--- Start Exercise inputs ---
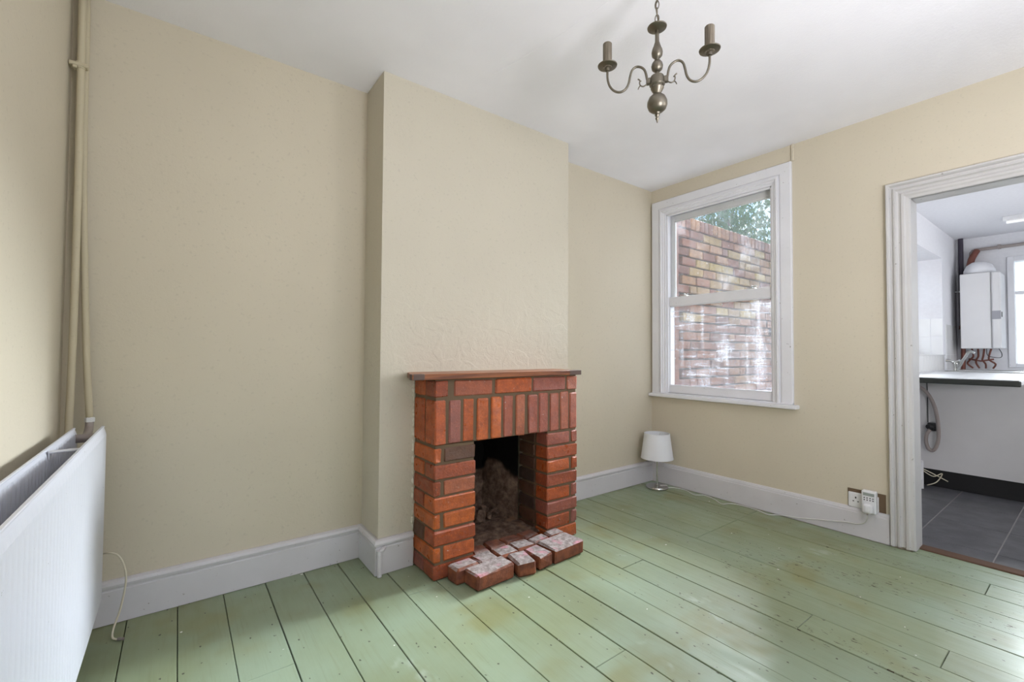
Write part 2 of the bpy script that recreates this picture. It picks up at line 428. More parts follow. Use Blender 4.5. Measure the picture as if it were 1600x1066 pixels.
w4 = empty('added_window', (-1.5, YB-.05, .7), kind='structure', label='unseen window added behind the camera to let in fill light')
boxes('window_frame', [((-2.55, YB-.08, .7), (-2.49, YB-.03, 2.3)), ((-.51, YB-.08, .7), (-.45, YB-.03, 2.3)), ((-2.49, YB-.078, .7), (-.51, YB-.032, .76)), ((-2.49, YB-.078, 2.24), (-.51, YB-.032, 2.3)), ((-1.53, YB-.075, .76), (-1.47, YB-.035, 2.24))], M_joinery, w4, bevel=.003)
boxes('glass_pane', [((-2.50, YB-.058, .75), (-.50, YB-.054, 2.25))], M_plainglass, w4)
ce = boxes('ceiling', [((XW-.1, YB-.1, H), (.25, .25, H+.12))], M_ceil, kind='structure', label='white ceiling')
bm = bmesh.new()   # faint ceiling crack: a raised seam
tube(bm, [(-2.0, -.62, H), (-1.93, -1.0, H), (-1.90, -1.32, H), (-1.88, -1.45, H)], .0015, 6, smooth=4)
finish(bm, 'seam', M_ceil, ce)
boxes('trim_3', [((-.012, -1.222, 2.346), (0, -1.204, H))], M_wall, bevel=.003, kind='structure', label='thin cream strip running up the wall from the window corner')

# floor: base and boards
fl = boxes('floor', [((XW-.1, YB, -.10), (.05, .25, -.022))], M_under, kind='structure', label='sage green painted floorboards, chipped and paint spotted')
edges = [-3.70, -3.537, -3.376, -3.216, -3.055, -2.892, -2.729, -2.569, -2.406, -2.246, -2.078, -1.919, -1.757, -1.601, -1.449, -1.282, -1.125, -.975, -.811, -.650, -.490, -.325, -.168, -.02, .06]
joints = {22: [-.99, -2.8], 21: [-.99, -2.092, -3.2], 20: [-.99, -2.9], 19: [-.99, -2.6], 18: [-.99, -3.1], 17: [-2.7], 16: [-2.078], 15: [-1.695, -3.1], 14: [-.977, -2.9], 13: [-2.75],
          12: [-2.2], 11: [-3.0], 10: [-1.378, -3.2], 9: [-2.3], 8: [-.58, -3.1], 7: [-2.5], 6: [-2.0], 5: [-3.1], 4: [-.75, -2.6], 3: [-2.0], 2: [-1.1, -3.1]}
def plank(x0, x1, y0, y1, sd):
    rr = random.Random(sd); g_ = rr.uniform(.0011, .0026)
    bm = bmesh.new(); dz = rr.uniform(-.0012, .0012)
    box(bm, (x0+g_, y0+.0012, -.022), (x1-g_, y1-.0012, 0))
    bmesh.ops.bevel(bm, geom=[e for e in bm.edges if all(v.co.z > -.001 for v in e.verts)], offset=.0016, segments=1, affect='EDGES')
    for v in bm.verts:
        if v.co.z > -.01: v.co.z += dz-.0012
    finish(bm, 'plank', M_floor, fl)
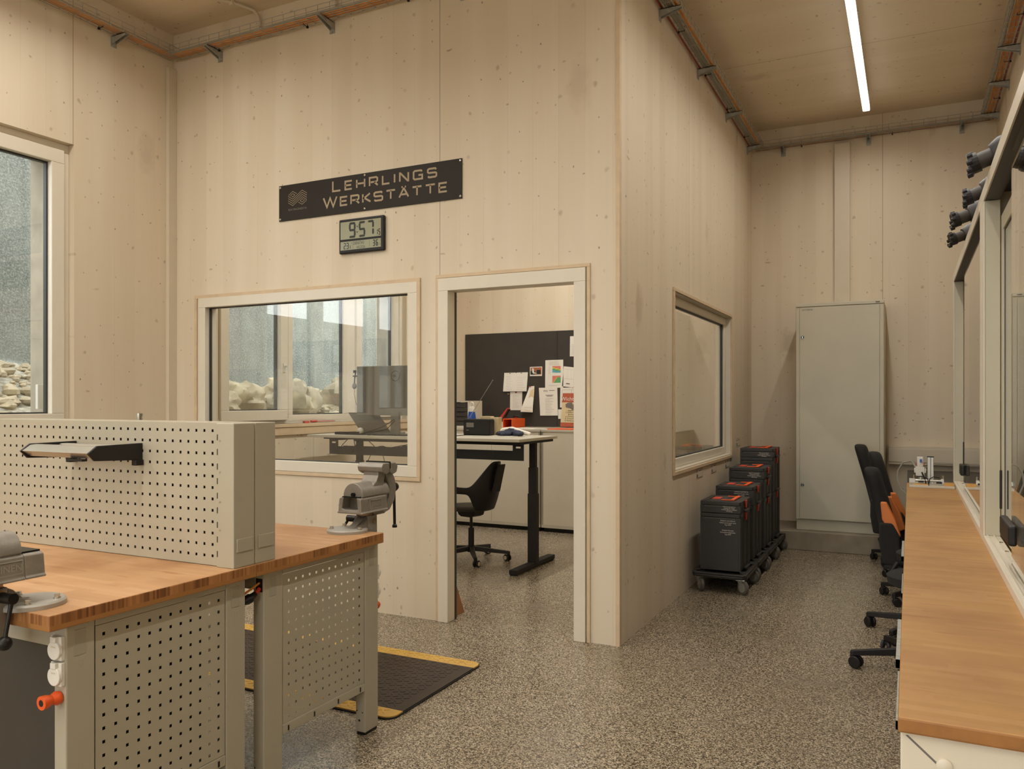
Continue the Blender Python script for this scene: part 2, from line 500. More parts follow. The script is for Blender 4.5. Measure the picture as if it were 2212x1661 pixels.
# end grain boards at the outer corner
S('trim_1', MB().box(-.021, .003, -.004, .0, 0, H).box(.0, .003, .0, .03, 0, H), 'wood_trim', bevel=.001)
S('wall_back', MB().box(-3.95, 2.4, 4.25, 4.45, 0, H), 'wood_x')
S('wall_right', MB().box(2.2, 2.4, -9.2, 4.25, 0, H), 'wood_y')
m = MB(); pierced(m, -3.95, 2.4, 0, H, [(-3.1, 1.9, .75, 3.5)], lambda a, b, c, d: m.box(a, b, -9.2, -9.0, c, d))
S('wall_rear', m, 'wood_x')
r = bpy.data.objects.new('window_6', None); COL.objects.link(r); r['kind'] = 'structure'; r.location = (-.6, -9.1, .75); ORG[r.name] = Vector(r.location)  # unseen window added behind the camera to bring daylight onto the front wall
m = MB(); ring(m, -3.1, 1.9, .75, 3.5, .09, -9.16, -9.06, 'x')
for k in (1, 2, 3): m.box(-3.1+1.25*k-.06, -3.1+1.25*k+.06, -9.15, -9.07, .84, 3.41)
m.build('window_frame', 'frame', r)
MB().box(-3.02, 1.82, -9.115, -9.11, .83, 3.42).build('pane', 'glass_sash', r)
S('added_ground', MB().box(-14, 14, -30, -9.25, -.3, -.1), 'concrete')  # unseen slab added outside to cut sky light from below the horizon
OPL = [(-8.0, -5.4, 1.19, 3.13), (-3.36, -.82, 1.19, 3.13), (.44, 3.18, 1.19, 3.13)]
m = MB(); pierced(m, -9.2, 4.45, 0, H, OPL, lambda a, b, c, d: m.box(-3.92, -3.58, a, b, c, d))
S('wall_left', m, 'wood_y')
S('trim_2', MB().box(.012, 2.2, 3.58, 4.25, 0, .175), 'concrete_in', bevel=.006)

def ext_window(n, y0, y1, panes, sill=True, z0=1.19, z1=3.13):
    """panes: (glass_y0, glass_y1, opening sash?)"""
    root = bpy.data.objects.new('window_%d' % n, None); COL.objects.link(root); root['kind'] = 'structure'
    root.location = (-3.66, (y0+y1)/2, z0); ORG[root.name] = Vector(root.location)
    m = MB(); ring(m, y0, y1, z0, z1, .055, -3.70, -3.635, 'y')
    # mullions
    for a, b in zip(panes, panes[1:]):
        m.box(-3.70, -3.637, a[1]+.06, b[0]-.06, z0+.055, z1-.055)
    m.build('window_frame', 'frame', root, bevel=.003)
    m = MB(); ring(m, y0, y1, z0, z1, .075, -3.93, -3.702, 'y'); m.build('outer_lining', 'post_wood', root)
    for a, b, op in panes:
        zg0, zg1 = (z0+.125, z1-.14) if op else (z0+.08, z1-.09)
        w = .09 if op else .06
        x0, x1 = (-3.69, -3.612) if op else (-3.69, -3.634)
        s = MB(); ring(s, a-w, b+w, zg0-w, zg1+w, w, x0, x1, 'y')
        sash = s.build('sash', 'frame', root, bevel=.004)
        g = MB(); ring(g, a-.001, b+.001, zg0-.001, zg1+.001, .011, -3.688, -3.655, 'y')
        g.build('gasket', 'gasket', sash)
        MB().box(-3.668, -3.664, a, b, zg0, zg1).build('pane', 'glass_sash', sash)
        if abs(op) > .5:
            h = MB(); side = (b+w*.5) if op > 0 else (a-w*.5)
            h.box(-3.612, -3.604, side-.015, side+.015, 1.66, 1.74)
            h.cyl((-3.606, side, 1.715), (-3.565, side, 1.715), .009)
            h.tube([(-3.567, side, 1.722), (-3.562, side+.002, 1.69), (-3.560, side+.004, 1.64), (-3.563, side+.003, 1.595)], .010, 10)
            h.build('window_handle', 'white', sash, smooth=True)
    if sill:
        MB().box(-3.634, -3.555, y0, y1, z0-.03, z0).build('window_sill', 'wood_trim', root, bevel=.003)
        MB().box(-3.58, -3.562, y0-.02, y1+.02, z0-.10, z0-.031).build('apron_board', 'wood_trim', root, bevel=.002)
    return root
w1 = ext_window(1, -3.36, -.82, [(-3.2, -2.63, -1), (-2.45, -1.74, 0), (-1.57, -.955, 0.001)])
w4 = ext_window(4, .44, 3.18, [(.593, 1.204, 1), (1.387, 2.133, 0), (2.41, 2.983, -1)])
w5 = ext_window(5, -8.0, -5.4, [(-7.85, -7.25, 1), (-7.07, -6.35, 0), (-6.17, -5.55, -1)])

# interior window in the front wall
def int_root(name, loc):
    r = bpy.data.objects.new(name, None); COL.objects.link(r); r['kind'] = 'structure'; r.location = loc; ORG[r.name] = Vector(loc); return r
r = int_root('window_2', (-2.3, 0, .9))
m = MB(); ring(m, -3.349, -1.337, .88, 2.191, .0245, -.012, -.001, 'x'); m.build('casing', 'wood_trim', r, bevel=.002)
m = MB(); ring(m, -3.309, -1.361, .906, 2.169, .072, -.012, .1, 'x'); m.build('window_frame', 'frame', r, bevel=.003)
m = MB(); ring(m, -3.237, -1.433+.018, .978, 2.097, .006, .030, .052, 'x'); m.build('gasket', 'gasket', r)
MB().box(-3.235, -1.417, .038, .043, .98, 2.095).build('pane', 'glass', r)
# sliding door frame
r = int_root('door_1', (-.7, 0, 0))
m = MB(); ring(m, -1.219, -.174, 0, 2.197, .0205, -.012, -.001, 'x', bottom=False); m.build('casing', 'wood_trim', r, bevel=.002)
m = MB(); ring(m, -1.199, -.201, 0.0, 2.174, .0725, -.018, .07, 'x', bottom=False, wt=.08); m.build('door_frame', 'frame', r, bevel=.003)
MB().box(-1.199, -1.129, .071, .1, 0, 2.174).build('gap_shade_strip', 'gasket', r)  # dark strip stands for the shade in the sliding door's pocket gap
MB().box(-.272, -.201, .071, .1, 0, 2.174).box(-1.129, -.272, .071, .1, 2.094, 2.174).build('rear_frame', 'frame', r)
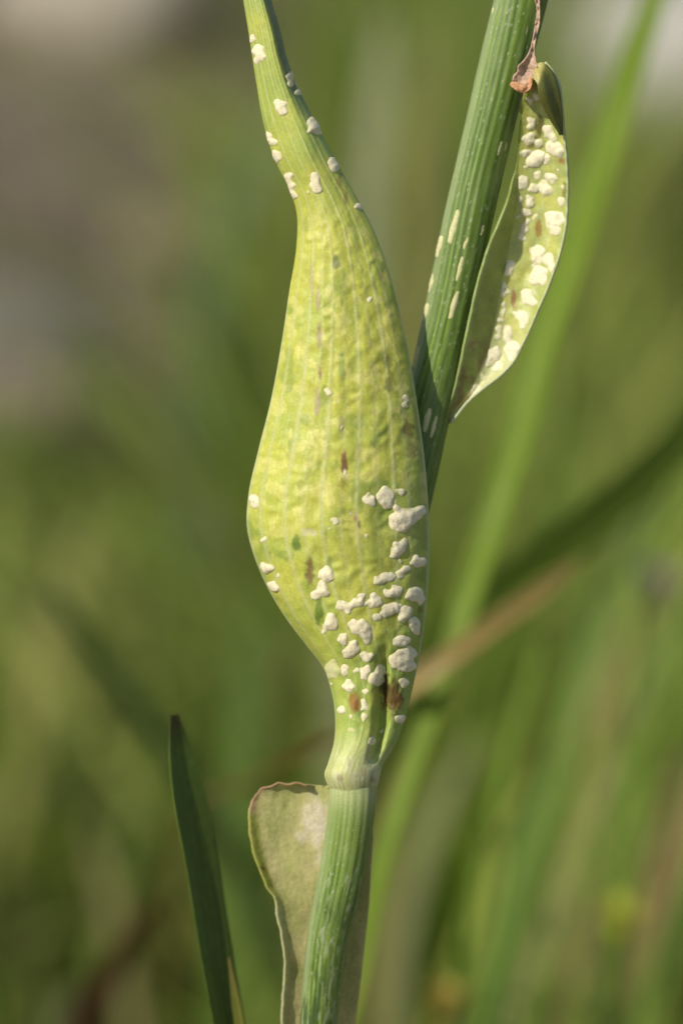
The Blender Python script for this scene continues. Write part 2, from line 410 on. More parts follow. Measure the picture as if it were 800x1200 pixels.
--- End Exercise inputs ---
**Directions for this task:** Retype verbatim the lines that run from the line containing "Continue the Blender" to the line containing "0, .175), 'concrete_in', bevel=.006)", both inclusive, and no others.

**Answer to this exercise:**
Continue the Blender Python script for this scene: part 2, from line 500. More parts follow. The script is for Blender 4.5. Measure the picture as if it were 2212x1661 pixels.
# end grain boards at the outer corner
S('trim_1', MB().box(-.021, .003, -.004, .0, 0, H).box(.0, .003, .0, .03, 0, H), 'wood_trim', bevel=.001)
S('wall_back', MB().box(-3.95, 2.4, 4.25, 4.45, 0, H), 'wood_x')
S('wall_right', MB().box(2.2, 2.4, -9.2, 4.25, 0, H), 'wood_y')
m = MB(); pierced(m, -3.95, 2.4, 0, H, [(-3.1, 1.9, .75, 3.5)], lambda a, b, c, d: m.box(a, b, -9.2, -9.0, c, d))
S('wall_rear', m, 'wood_x')
r = bpy.data.objects.new('window_6', None); COL.objects.link(r); r['kind'] = 'structure'; r.location = (-.6, -9.1, .75); ORG[r.name] = Vector(r.location)  # unseen window added behind the camera to bring daylight onto the front wall
m = MB(); ring(m, -3.1, 1.9, .75, 3.5, .09, -9.16, -9.06, 'x')
for k in (1, 2, 3): m.box(-3.1+1.25*k-.06, -3.1+1.25*k+.06, -9.15, -9.07, .84, 3.41)
m.build('window_frame', 'frame', r)
MB().box(-3.02, 1.82, -9.115, -9.11, .83, 3.42).build('pane', 'glass_sash', r)
S('added_ground', MB().box(-14, 14, -30, -9.25, -.3, -.1), 'concrete')  # unseen slab added outside to cut sky light from below the horizon
OPL = [(-8.0, -5.4, 1.19, 3.13), (-3.36, -.82, 1.19, 3.13), (.44, 3.18, 1.19, 3.13)]
m = MB(); pierced(m, -9.2, 4.45, 0, H, OPL, lambda a, b, c, d: m.box(-3.92, -3.58, a, b, c, d))
S('wall_left', m, 'wood_y')
S('trim_2', MB().box(.012, 2.2, 3.58, 4.25, 0, .175), 'concrete_in', bevel=.006)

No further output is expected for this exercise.